*WHAT IS NEEDED*
Exactly the lines from the start of the data below through the line that contains "R = math.radians" are to be copied, with pictures left out.

◆ ◆ ◆ ◆ ◆ ◆ ◆

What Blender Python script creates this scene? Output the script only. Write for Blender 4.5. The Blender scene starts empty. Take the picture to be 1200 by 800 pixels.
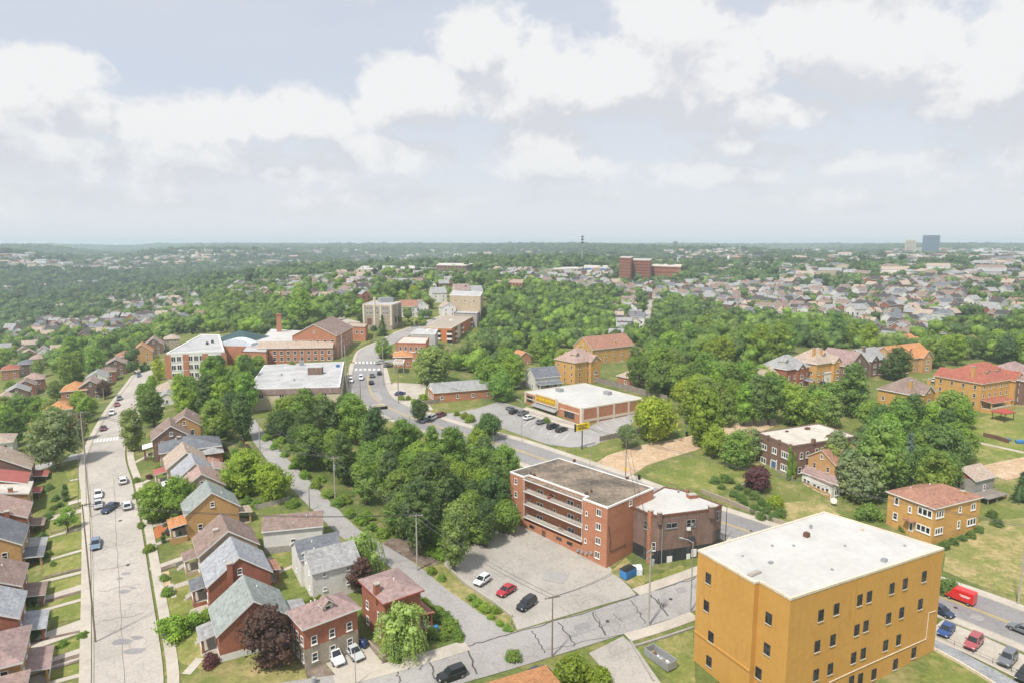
import bpy, math, random
import numpy as np
from mathutils import Vector, Matrix
from mathutils.geometry import delaunay_2d_cdt

random.seed(7)
rng = np.random.default_rng(11)
SC = bpy.context.scene
COL = SC.collection
R = math.radians

# ------------------------------------------------------------------ camera model (photo is 1200 x 800)
FOC = 780.0
PITCH = R(8.24)
CAMZ = 65.0
CP, SP = math.cos(PITCH), math.sin(PITCH)


def ray(px, py):
    a, b = (px - 600.0) / FOC, (400.0 - py) / FOC
    return np.array([a, CP + b * SP, -SP + b * CP])


def PZ(px, py, z):
    d = ray(px, py)
    t = (z - CAMZ) / d[2]
    return np.array([d[0] * t, d[1] * t, z])


def proj(p):
    x, y, z = p[0], p[1], p[2] - CAMZ
    f = y * CP - z * SP
    u = y * SP + z * CP
    return 600 + FOC * x / f, 400 - FOC * u / f


# ------------------------------------------------------------------ terrain height field
ANCH = [(150, 795, 2), (60, 780, 3), (10, 740, 2), (240, 770, 3), (130, 620, 6), (60, 620, 5), (10, 620, 2.5),
        (130, 530, 8), (60, 540, 7), (0, 540, 3), (155, 480, 6), (90, 480, 3), (20, 480, -8), (172, 440, 4), (100, 430, -3),
        (20, 430, -14), (200, 700, 3.5), (300, 740, 3), (400, 790, .5), (300, 650, 5), (250, 600, 6.5), (200, 540, 8),
        (225, 500, 9), (290, 500, 11.5), (350, 560, 9), (430, 630, 5), (520, 710, 1.5), (580, 750, 0), (620, 680, 0),
        (540, 640, 1.5), (700, 690, -.3), (830, 690, -.5), (760, 750, -1), (700, 795, -1.5), (770, 775, -2), (980, 795, -2),
        (1090, 785, -.6), (1150, 720, 0), (1200, 760, 0), (880, 615, 2), (740, 560, 4.5), (620, 522, 7), (480, 480, 9.5),
        (430, 445, 11.5), (435, 412, 14), (600, 590, 2), (560, 590, 3), (480, 540, 6), (400, 510, 9), (330, 480, 11),
        (690, 500, 8), (780, 500, 8), (720, 545, 5.5), (800, 470, 9), (860, 520, 6.5), (860, 490, 9), (820, 570, 3.5),
        (930, 590, 2.8), (1000, 600, 2.5), (1090, 620, 2), (1150, 660, 1.5), (1190, 690, 1), (1190, 600, 3), (1150, 560, 5),
        (1180, 520, 8), (1180, 480, 11), (1060, 480, 10), (920, 450, 12), (1000, 430, 13), (1120, 440, 12), (1200, 440, 13),
        (740, 450, 10), (640, 455, 10), (560, 470, 10), (540, 430, 11), (500, 410, 13), (560, 420, 7), (600, 400, 5),
        (650, 390, 5), (700, 380, 6), (780, 400, 8), (880, 400, 10), (220, 440, 8), (350, 415, 13), (400, 392, 16),
        (320, 380, 15), (450, 388, 17), (485, 366, 21), (545, 365, 20), (450, 335, 27), (400, 330, 26), (480, 325, 30),
        (250, 350, 14), (300, 330, 22), (200, 345, 5), (150, 360, -8), (90, 375, -13), (30, 385, -16), (30, 400, -16),
        (100, 405, -11), (30, 360, -22), (100, 345, -20), (100, 320, 3), (600, 340, 22), (560, 335, 28), (600, 315, 35),
        (680, 313, 35), (720, 326, 28), (760, 330, 25), (760, 370, 6), (780, 345, 14), (860, 350, 12), (850, 330, 20),
        (930, 370, 8), (930, 335, 22), (1000, 400, 6), (1080, 365, 14), (1080, 335, 26), (1080, 315, 33), (1180, 360, 14),
        (1180, 330, 28), (900, 310, 30), (1000, 306, 33), (1190, 312, 34)]
_a = []
for px, py, z in ANCH:
    q = PZ(px, py, z)
    _a.append((math.atan2(q[0], q[1]), math.log(math.hypot(q[0], q[1])), z))
for th in (-50, -38, -20, -8, 8, 22, 36, 50):
    for rr, z in ((2000, 18), (3300, 32), (5200, 44), (9000, 57)):
        _a.append((R(th), math.log(rr), z + (4 if th > 0 else 0)))
for th in (-60, 60):
    for rr, z in ((90, 1), (200, 6), (500, 5), (1000, 15)):
        _a.append((R(th), math.log(rr), z))
for th in (-175, -130, -90, -30, 0, 30, 90, 130, 175):
    for rr, z in ((3, 0), (50, 0)) + (((300, 5), (2000, 20), (9000, 50)) if abs(th) > 60 else ()):
        _a.append((R(th), math.log(rr), z))
_a = np.array(_a)
_pts = np.c_[_a[:, 0] * 1.6, _a[:, 1]]


def _ker(d2):
    return np.sqrt(d2 + .01)


_K = _ker(((_pts[:, None] - _pts[None]) ** 2).sum(-1))
_n = len(_pts)
_A = np.zeros((_n + 1, _n + 1))
_A[:_n, :_n] = _K - np.eye(_n) * .03
_A[:_n, _n] = 1
_A[_n, :_n] = 1
_w = np.linalg.solve(_A, np.r_[_a[:, 2], 0])
TH = np.radians(np.r_[np.arange(-180, -50, 5.), np.arange(-50, 50, .25), np.arange(50, 180.1, 5.)])
LR = np.r_[np.arange(math.log(2), math.log(60), .12), np.arange(math.log(60), math.log(600), .011), np.arange(math.log(600), math.log(9000), .02)]
_tt, _ll = np.meshgrid(TH, LR, indexing='ij')
_g = np.c_[_tt.ravel() * 1.6, _ll.ravel()]
_z = np.full(len(_g), _w[_n])
for i in range(_n):
    _z += _w[i] * _ker((_g[:, 0] - _pts[i, 0]) ** 2 + (_g[:, 1] - _pts[i, 1]) ** 2)
GZ = _z.reshape(_tt.shape)
GX, GY = np.exp(_ll) * np.sin(_tt), np.exp(_ll) * np.cos(_tt)
_far = np.clip((np.exp(_ll) - 900) / 1500, 0, 1)
_hill = np.zeros_like(GZ)
for wl, am in ((2300, 20), (1300, 14), (700, 8), (380, 3)):
    for k in range(3):
        a = rng.uniform(0, 6.28)
        _hill += am * .6 * np.sin((GX * math.cos(a) + GY * math.sin(a)) * 6.283 / wl + rng.uniform(0, 6.28))
GZ += _hill * _far
_lim = 60.
GZ = np.where((np.exp(_ll) > 1200) & (GZ > _lim - 15), _lim - 15 + 15 * np.tanh((GZ - _lim + 15) / 15), GZ)


def Hv(x, y):
    th = np.arctan2(x, y)
    lr = np.clip(np.log(np.hypot(x, y) + 1e-6), LR[0], LR[-1] - 1e-4)
    i = np.clip(np.searchsorted(TH, th) - 1, 0, len(TH) - 2)
    j = np.clip(np.searchsorted(LR, lr) - 1, 0, len(LR) - 2)
    a = (th - TH[i]) / (TH[i + 1] - TH[i])
    b = (lr - LR[j]) / (LR[j + 1] - LR[j])
    return GZ[i, j] * (1 - a) * (1 - b) + GZ[i + 1, j] * a * (1 - b) + GZ[i, j + 1] * (1 - a) * b + GZ[i + 1, j + 1] * a * b


def H(x, y):
    return float(Hv(np.array([x]), np.array([y]))[0])


_ts = np.exp(np.linspace(math.log(45), math.log(9000), 2600))


def at(px, py, h=0.0):
    """world point where the sight line of a photo pixel meets the terrain raised by h metres"""
    d = ray(px, py)
    f = CAMZ + d[2] * _ts - Hv(d[0] * _ts, d[1] * _ts) - h
    k = np.argmax(f < 0) if (f < 0).any() else len(f) - 1
    k = max(k, 1)
    t0, t1, f0, f1 = _ts[k - 1], _ts[k], f[k - 1], f[k]
    t = t0 + (t1 - t0) * (f0 / (f0 - f1) if f0 != f1 else 0)
    return np.array([d[0] * t, d[1] * t, H(d[0] * t, d[1] * t)])


# ------------------------------------------------------------------ materials
def lin(c):
    return tuple(((v / 255) / 12.92 if v / 255 <= .04045 else ((v / 255 + .055) / 1.055) ** 2.4) for v in c)


MATS = {}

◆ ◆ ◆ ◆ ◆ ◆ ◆

*PROBLEM SOLUTION*
What Blender Python script creates this scene? Output the script only. Write for Blender 4.5. The Blender scene starts empty. Take the picture to be 1200 by 800 pixels.
import bpy, math, random
import numpy as np
from mathutils import Vector, Matrix
from mathutils.geometry import delaunay_2d_cdt

random.seed(7)
rng = np.random.default_rng(11)
SC = bpy.context.scene
COL = SC.collection
R = math.radians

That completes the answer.